--- Given request ---
Reproduce exactly the opening lines of the listing, stopping after the line that contains "scene.camera = cam_o" and including it.

◆ ◆ ◆ ◆ ◆

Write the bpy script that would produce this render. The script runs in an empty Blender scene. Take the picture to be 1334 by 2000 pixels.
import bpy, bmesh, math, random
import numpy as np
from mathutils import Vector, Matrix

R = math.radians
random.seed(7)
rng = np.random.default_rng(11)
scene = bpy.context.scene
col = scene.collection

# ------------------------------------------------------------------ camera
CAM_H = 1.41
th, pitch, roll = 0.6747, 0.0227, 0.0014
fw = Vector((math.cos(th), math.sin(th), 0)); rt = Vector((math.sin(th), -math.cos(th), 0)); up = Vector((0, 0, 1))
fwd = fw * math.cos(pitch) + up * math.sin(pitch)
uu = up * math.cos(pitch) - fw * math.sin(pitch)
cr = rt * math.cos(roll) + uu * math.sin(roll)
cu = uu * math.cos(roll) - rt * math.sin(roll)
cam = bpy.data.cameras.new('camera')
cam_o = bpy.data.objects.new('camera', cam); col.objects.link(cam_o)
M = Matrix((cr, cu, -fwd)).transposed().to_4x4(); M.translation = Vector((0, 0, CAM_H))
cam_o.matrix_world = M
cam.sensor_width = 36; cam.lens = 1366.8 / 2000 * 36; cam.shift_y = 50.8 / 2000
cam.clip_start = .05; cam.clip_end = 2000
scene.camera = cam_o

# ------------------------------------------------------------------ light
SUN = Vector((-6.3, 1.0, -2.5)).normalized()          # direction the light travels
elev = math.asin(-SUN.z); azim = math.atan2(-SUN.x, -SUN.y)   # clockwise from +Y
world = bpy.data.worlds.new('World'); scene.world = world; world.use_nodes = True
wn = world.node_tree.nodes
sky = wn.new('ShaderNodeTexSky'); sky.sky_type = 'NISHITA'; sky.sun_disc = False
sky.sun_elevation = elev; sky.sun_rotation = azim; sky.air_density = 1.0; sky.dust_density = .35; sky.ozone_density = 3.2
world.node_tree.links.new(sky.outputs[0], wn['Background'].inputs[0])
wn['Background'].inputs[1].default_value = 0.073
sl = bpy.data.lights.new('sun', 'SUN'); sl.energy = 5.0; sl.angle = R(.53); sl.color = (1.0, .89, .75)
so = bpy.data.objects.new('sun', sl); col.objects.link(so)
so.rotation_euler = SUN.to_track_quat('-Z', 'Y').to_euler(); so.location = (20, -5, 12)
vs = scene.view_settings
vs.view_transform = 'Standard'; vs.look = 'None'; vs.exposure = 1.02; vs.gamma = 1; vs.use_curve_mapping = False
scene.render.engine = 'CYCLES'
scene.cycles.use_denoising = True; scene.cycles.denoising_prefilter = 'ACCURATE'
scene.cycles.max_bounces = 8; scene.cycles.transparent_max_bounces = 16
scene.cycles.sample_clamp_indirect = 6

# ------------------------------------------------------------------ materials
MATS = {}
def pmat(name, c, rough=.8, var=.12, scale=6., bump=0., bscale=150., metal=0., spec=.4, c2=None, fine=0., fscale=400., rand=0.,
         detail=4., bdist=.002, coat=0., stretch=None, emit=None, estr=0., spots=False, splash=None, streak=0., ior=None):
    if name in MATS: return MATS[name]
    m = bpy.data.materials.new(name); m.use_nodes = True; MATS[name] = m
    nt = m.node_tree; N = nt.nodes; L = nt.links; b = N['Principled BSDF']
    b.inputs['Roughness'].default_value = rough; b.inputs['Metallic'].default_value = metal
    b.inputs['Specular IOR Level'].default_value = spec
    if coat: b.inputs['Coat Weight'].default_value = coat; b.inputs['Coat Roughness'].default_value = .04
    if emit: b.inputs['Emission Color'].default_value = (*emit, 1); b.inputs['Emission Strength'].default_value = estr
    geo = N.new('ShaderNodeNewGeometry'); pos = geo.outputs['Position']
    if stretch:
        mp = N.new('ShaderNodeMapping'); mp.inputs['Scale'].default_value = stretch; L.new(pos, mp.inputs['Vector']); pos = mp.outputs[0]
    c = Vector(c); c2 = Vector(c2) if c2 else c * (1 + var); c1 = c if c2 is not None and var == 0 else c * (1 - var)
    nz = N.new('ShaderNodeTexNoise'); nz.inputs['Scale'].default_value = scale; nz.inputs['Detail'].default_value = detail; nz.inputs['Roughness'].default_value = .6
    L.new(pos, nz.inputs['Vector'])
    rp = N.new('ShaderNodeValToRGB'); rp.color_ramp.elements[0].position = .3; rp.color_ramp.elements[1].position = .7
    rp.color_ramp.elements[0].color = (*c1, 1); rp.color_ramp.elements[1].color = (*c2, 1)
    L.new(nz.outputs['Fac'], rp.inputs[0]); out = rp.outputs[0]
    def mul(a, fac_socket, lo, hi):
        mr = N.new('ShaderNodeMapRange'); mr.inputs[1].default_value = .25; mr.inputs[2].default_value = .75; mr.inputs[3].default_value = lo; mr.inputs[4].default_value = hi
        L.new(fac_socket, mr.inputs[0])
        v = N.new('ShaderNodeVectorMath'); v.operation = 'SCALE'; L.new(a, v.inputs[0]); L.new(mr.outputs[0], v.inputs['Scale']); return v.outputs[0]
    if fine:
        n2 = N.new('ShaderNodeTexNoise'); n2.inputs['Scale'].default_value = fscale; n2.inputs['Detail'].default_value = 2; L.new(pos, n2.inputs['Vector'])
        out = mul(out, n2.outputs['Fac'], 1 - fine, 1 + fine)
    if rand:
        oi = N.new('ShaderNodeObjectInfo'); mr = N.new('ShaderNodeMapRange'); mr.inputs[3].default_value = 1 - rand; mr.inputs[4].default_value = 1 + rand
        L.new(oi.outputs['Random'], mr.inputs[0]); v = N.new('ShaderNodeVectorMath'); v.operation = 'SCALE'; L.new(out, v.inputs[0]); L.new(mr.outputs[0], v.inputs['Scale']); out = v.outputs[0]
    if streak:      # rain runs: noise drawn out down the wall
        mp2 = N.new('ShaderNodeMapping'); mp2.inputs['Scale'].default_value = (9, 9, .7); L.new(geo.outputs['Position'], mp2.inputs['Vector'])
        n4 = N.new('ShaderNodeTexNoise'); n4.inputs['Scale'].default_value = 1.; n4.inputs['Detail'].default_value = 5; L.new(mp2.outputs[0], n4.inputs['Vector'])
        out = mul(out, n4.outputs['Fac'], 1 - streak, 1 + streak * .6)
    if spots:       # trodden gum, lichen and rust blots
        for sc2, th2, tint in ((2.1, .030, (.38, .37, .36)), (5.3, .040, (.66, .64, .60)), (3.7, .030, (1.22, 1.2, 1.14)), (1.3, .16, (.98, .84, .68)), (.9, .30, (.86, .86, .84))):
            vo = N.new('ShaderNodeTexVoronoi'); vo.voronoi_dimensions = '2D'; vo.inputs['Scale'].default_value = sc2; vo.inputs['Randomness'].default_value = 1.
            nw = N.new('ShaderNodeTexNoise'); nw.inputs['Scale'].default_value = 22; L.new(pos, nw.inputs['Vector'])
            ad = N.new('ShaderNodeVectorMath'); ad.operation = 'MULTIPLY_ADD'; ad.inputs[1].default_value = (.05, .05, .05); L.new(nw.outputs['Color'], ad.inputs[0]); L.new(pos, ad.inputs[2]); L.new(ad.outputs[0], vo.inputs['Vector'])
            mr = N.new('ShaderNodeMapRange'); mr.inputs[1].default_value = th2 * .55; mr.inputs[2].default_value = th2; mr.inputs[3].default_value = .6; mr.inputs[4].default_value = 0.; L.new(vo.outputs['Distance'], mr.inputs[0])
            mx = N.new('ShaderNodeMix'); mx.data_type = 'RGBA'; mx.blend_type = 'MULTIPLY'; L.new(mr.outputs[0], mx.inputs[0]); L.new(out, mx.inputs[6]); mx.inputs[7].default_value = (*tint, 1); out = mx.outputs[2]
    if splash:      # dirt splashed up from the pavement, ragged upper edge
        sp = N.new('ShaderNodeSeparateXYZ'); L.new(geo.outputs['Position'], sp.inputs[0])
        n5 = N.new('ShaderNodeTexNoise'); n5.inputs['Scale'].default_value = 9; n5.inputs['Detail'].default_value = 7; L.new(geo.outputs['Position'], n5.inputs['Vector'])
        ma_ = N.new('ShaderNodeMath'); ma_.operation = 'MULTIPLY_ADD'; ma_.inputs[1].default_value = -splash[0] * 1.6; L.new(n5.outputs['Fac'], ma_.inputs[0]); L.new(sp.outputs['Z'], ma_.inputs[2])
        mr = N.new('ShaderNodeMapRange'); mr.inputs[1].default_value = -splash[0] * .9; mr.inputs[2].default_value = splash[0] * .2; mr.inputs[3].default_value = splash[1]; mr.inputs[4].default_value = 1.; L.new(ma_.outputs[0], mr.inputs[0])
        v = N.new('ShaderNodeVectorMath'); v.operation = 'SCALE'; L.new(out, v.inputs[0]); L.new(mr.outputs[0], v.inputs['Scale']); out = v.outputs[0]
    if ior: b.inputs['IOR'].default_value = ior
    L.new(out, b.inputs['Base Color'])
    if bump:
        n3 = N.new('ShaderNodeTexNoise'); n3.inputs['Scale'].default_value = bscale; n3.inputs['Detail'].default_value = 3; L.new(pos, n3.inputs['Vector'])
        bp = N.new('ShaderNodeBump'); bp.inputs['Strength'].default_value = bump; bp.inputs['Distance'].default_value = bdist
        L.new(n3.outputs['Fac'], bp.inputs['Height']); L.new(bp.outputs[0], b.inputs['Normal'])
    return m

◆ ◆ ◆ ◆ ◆

--- Written solution ---
Write the bpy script that would produce this render. The script runs in an empty Blender scene. Take the picture to be 1334 by 2000 pixels.
import bpy, bmesh, math, random
import numpy as np
from mathutils import Vector, Matrix

R = math.radians
random.seed(7)
rng = np.random.default_rng(11)
scene = bpy.context.scene
col = scene.collection

# ------------------------------------------------------------------ camera
CAM_H = 1.41
th, pitch, roll = 0.6747, 0.0227, 0.0014
fw = Vector((math.cos(th), math.sin(th), 0)); rt = Vector((math.sin(th), -math.cos(th), 0)); up = Vector((0, 0, 1))
fwd = fw * math.cos(pitch) + up * math.sin(pitch)
uu = up * math.cos(pitch) - fw * math.sin(pitch)
cr = rt * math.cos(roll) + uu * math.sin(roll)
cu = uu * math.cos(roll) - rt * math.sin(roll)
cam = bpy.data.cameras.new('camera')
cam_o = bpy.data.objects.new('camera', cam); col.objects.link(cam_o)
M = Matrix((cr, cu, -fwd)).transposed().to_4x4(); M.translation = Vector((0, 0, CAM_H))
cam_o.matrix_world = M
cam.sensor_width = 36; cam.lens = 1366.8 / 2000 * 36; cam.shift_y = 50.8 / 2000
cam.clip_start = .05; cam.clip_end = 2000
scene.camera = cam_o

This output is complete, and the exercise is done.